The Trial (Young Vic)

I am familiar with Kafka’s novel about the mysterious Josef K and his unexplained arrest, with a claustrophobic series of locations and larger than life characters populating this piece of absurdist fiction.  Theatrical adaptations have been problematic, notably the production by Steven Berkoff back in the 1970s (which did get a sense of both the absurd and the ever diminishing sets).

Fast-forward to 2015 and this new adaptation by Nick Gill, directed by Richard Jones, and I really don’t know what to make of it.  Once you are admitted into the Young Vic’s auditorium, as an audience member you sit in the reconfigured stalls in a jury bench setting on either side of the stage, which is initially presented as a large red box with a keyhole in the top, lifting once the show starts to display a travelator on which cast members walk, kneel, thrash around, etc.

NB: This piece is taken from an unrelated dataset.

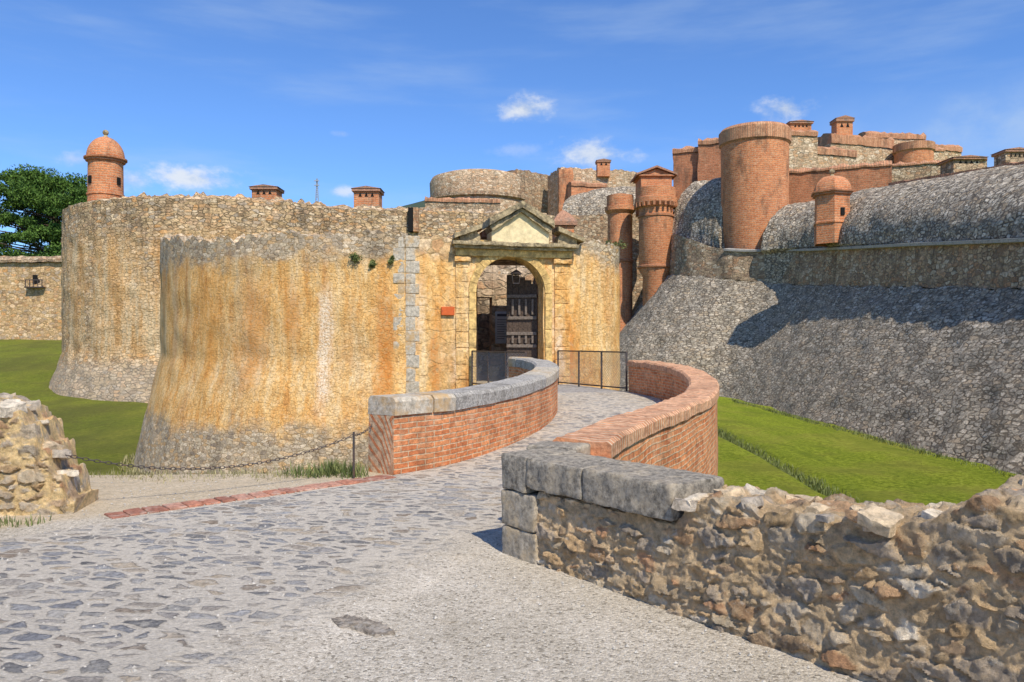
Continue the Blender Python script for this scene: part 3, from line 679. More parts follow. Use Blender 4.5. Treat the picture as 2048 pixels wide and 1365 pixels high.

Locations do not feel small or cramped in any way, and are restricted to K’s flat (and his neighbour Rosa’s), K’s place of work at the bank, lawyer Miss Grace’s house, and various areas of the court.  There are doubling up on characters (with Kate O’Flynn convincing across six roles), but really the stand-out performance is that of Rory Kinnear as Josef K who must be absolutely exhausted by a two-hour piece where he is never off-stage and has to work both physically and mentally hard throughout, due to Gill’s decision to put K’s interior monologues in a weird broken Pigdin kind of English, largely fixated on matters of sexual problems and (false?) memories from the past.

This aside, and some good supporting performances (Sian Thomas as Mrs Grace/Doctor, Richard Cant as Male Guard/Assistant/Tudor), I wasn’t sold on the changes that had been made to the original text – why change the portrait painter to a disco dancing tattooist?  That set, too, although intriguing at the start, wasn’t fully utilised, although having a moving walkway helping characters along (and holding them back) is fun.